▶ [WRITTEN TASK] Below are some entries. Copy each line that holds the string "pixels".

▶ [DATA EXTRACT]
****

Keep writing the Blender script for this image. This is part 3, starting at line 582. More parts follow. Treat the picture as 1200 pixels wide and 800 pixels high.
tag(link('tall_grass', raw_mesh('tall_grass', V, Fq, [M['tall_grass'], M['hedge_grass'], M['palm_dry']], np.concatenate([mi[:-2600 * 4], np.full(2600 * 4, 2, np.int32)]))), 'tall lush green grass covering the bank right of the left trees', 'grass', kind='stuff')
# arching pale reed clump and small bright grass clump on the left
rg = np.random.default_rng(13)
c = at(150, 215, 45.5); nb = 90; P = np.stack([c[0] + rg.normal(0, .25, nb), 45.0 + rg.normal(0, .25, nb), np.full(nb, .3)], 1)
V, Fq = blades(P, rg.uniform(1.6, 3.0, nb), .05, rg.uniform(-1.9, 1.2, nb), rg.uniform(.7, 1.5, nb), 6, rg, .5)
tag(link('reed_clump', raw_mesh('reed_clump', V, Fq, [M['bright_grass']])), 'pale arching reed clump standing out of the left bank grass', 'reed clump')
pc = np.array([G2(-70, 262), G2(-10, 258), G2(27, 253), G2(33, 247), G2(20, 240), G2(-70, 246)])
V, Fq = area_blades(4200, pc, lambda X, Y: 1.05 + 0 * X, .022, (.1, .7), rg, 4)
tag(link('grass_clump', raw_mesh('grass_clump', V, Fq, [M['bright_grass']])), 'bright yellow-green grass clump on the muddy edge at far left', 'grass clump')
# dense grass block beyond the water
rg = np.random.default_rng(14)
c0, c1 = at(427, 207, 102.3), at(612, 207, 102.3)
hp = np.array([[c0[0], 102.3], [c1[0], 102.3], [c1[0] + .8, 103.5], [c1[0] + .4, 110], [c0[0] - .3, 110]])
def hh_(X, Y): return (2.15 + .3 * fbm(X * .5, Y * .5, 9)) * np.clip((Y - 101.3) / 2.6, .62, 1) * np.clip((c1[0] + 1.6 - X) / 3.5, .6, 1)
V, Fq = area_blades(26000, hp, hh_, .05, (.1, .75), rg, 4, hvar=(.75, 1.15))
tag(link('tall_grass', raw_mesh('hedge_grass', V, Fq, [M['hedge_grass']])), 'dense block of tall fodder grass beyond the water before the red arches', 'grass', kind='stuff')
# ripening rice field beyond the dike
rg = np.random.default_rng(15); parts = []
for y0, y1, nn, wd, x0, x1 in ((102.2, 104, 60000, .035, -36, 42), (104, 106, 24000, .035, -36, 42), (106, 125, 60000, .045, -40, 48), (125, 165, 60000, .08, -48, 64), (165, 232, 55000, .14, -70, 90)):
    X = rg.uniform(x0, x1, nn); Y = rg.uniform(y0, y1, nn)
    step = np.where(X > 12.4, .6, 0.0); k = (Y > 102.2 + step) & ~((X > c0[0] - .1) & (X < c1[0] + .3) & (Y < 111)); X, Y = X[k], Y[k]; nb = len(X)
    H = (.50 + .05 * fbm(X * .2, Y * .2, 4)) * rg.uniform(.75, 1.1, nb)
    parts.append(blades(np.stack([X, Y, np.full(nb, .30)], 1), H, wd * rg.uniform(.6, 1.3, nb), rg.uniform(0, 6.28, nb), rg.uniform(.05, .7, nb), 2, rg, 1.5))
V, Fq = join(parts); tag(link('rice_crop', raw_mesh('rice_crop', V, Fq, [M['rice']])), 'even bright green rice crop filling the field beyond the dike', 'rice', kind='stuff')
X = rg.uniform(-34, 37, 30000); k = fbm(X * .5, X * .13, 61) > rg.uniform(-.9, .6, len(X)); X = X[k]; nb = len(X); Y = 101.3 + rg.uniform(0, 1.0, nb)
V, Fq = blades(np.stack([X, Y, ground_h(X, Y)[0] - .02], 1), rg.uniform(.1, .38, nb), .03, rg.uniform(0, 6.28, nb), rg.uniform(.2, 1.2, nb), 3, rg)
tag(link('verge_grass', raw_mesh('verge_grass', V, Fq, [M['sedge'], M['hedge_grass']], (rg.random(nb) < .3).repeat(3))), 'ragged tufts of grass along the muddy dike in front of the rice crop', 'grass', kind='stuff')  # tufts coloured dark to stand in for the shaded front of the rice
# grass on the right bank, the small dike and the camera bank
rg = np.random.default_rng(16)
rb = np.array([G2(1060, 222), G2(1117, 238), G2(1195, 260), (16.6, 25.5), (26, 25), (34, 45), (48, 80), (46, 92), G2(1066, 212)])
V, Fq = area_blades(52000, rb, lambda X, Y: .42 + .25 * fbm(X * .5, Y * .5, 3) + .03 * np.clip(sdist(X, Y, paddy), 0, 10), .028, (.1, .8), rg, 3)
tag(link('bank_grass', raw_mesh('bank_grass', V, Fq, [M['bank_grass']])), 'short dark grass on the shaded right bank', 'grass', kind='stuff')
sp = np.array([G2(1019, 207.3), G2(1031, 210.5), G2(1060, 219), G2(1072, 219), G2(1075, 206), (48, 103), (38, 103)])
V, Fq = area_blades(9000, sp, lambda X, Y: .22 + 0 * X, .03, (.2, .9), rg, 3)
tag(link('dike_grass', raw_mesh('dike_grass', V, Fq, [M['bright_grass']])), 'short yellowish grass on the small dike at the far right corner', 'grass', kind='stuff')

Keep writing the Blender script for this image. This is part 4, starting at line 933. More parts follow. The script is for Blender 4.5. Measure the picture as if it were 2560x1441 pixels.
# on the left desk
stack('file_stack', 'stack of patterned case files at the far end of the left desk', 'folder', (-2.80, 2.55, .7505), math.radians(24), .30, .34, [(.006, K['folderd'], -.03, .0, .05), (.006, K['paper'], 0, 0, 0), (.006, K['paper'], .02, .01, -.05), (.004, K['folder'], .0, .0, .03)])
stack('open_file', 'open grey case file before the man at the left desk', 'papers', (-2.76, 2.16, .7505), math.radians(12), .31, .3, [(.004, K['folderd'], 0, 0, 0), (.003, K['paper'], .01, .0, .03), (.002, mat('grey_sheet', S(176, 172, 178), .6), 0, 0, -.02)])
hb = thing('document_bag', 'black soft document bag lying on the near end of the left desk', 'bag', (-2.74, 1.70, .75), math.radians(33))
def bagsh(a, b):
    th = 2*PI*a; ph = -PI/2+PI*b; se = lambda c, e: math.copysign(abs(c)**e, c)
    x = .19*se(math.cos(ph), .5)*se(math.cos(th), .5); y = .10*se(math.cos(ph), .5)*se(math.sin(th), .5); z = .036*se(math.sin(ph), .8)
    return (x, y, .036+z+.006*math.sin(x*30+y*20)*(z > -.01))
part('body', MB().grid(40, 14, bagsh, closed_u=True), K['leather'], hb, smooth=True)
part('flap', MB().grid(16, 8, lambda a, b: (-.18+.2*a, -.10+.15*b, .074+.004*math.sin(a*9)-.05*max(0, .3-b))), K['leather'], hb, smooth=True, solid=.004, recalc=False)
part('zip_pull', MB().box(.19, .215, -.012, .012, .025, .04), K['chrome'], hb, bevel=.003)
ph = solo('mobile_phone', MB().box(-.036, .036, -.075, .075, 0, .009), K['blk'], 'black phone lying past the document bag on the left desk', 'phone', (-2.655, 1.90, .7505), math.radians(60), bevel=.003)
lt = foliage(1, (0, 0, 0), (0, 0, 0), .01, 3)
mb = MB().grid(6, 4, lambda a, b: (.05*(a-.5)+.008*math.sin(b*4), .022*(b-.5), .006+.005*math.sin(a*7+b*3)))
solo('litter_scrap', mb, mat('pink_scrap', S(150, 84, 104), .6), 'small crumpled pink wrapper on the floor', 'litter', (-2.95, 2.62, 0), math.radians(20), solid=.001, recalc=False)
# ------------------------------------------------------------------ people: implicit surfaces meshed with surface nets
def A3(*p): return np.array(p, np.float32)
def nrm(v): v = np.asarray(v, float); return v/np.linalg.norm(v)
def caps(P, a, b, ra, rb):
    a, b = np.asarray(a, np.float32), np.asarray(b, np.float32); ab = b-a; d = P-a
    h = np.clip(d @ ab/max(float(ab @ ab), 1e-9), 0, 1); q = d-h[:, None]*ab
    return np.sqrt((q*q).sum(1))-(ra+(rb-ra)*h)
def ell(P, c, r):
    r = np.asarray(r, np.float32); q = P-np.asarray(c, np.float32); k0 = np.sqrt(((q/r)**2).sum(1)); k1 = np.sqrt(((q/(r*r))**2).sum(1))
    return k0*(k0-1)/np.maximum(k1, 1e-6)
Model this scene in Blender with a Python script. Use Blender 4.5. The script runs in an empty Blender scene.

****

▶ [TASK RESPONSE]
Keep writing the Blender script for this image. This is part 3, starting at line 582. More parts follow. Treat the picture as 1200 pixels wide and 800 pixels high.
Keep writing the Blender script for this image. This is part 4, starting at line 933. More parts follow. The script is for Blender 4.5. Measure the picture as if it were 2560x1441 pixels.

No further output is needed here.